I felt frustrated that it seemed every other person I knew got pregnant easily and had a healthy baby. I felt like I’d been robbed of all that.

I don’t think I was angry at anyone specifically for having health children there, just the universe for taking mine away from me.

I don’t have anger towards anyone else because you don’t know what they’ve endured to get to that point. I might see a mother of twins walking along and be envious but I don’t know that she’s not had a seven-year battle with infertility. I had to tell myself that very early on, you never know when you see someone pregnant or with a pram what it’s taken to get there.

We lost Teddy almost two years ago but when I have days where I’m really struggling I list the things I do have, it sounds crazy but the simplest things get me out of bed in the morning. It sounds so simple but it has helped me on so many occasions.

Tommy’s does incredible work, preventing families going through what we’ve had to endure.

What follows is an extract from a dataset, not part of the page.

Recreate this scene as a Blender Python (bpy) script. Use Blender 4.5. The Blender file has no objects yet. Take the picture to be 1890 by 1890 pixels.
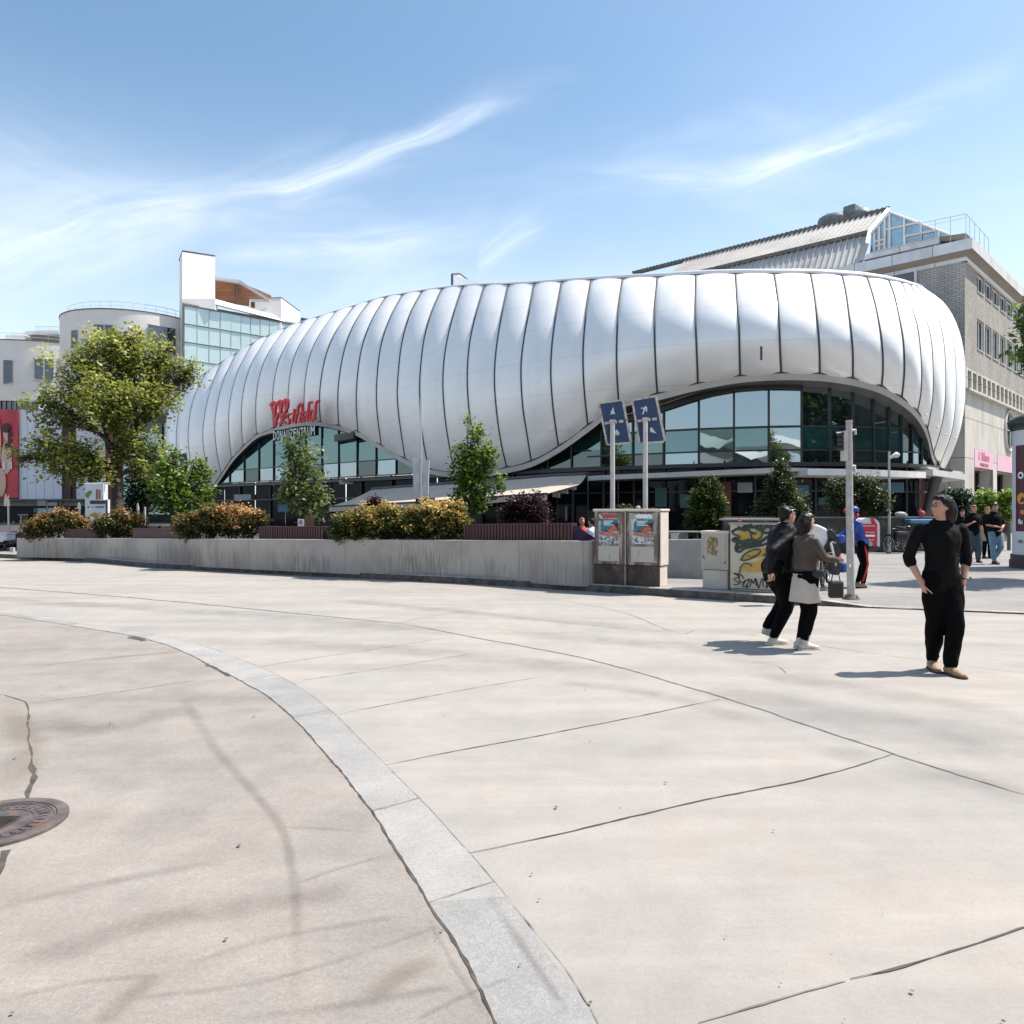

I think raising awareness of baby’s movements, how pregnancy should feel, and empowering women to say ‘I don’t feel right’. That’s not making a fuss, there’s a living person inside of you who needs to be treated with care and respect. Tommy’s recognises that and they’re doing everything they can to allow women to look after their babies through pregnancy to ensure a safe delivery which is all any expectant mother wants for their new baby.

I’m a fiercely proud mother in as much as I say Teddy’s name as much as I can.

I think it’s really important to do that because my fear is that if I didn’t, we didn’t talk about Teddy with family or friends or in social media, that he would in some way be forgotten, become a non-thing. Many people never met him when he was alive so it’s difficult for them to feel close to him, to feel that he’s a person who lived and died.

I want to make other people feel comfortable mentioning his name, talking about him. Friends used to sort of flinch before they said ‘Teddy’, now they drop him into conversation casually as if he were here and I love that because it proves he’s not been forgotten.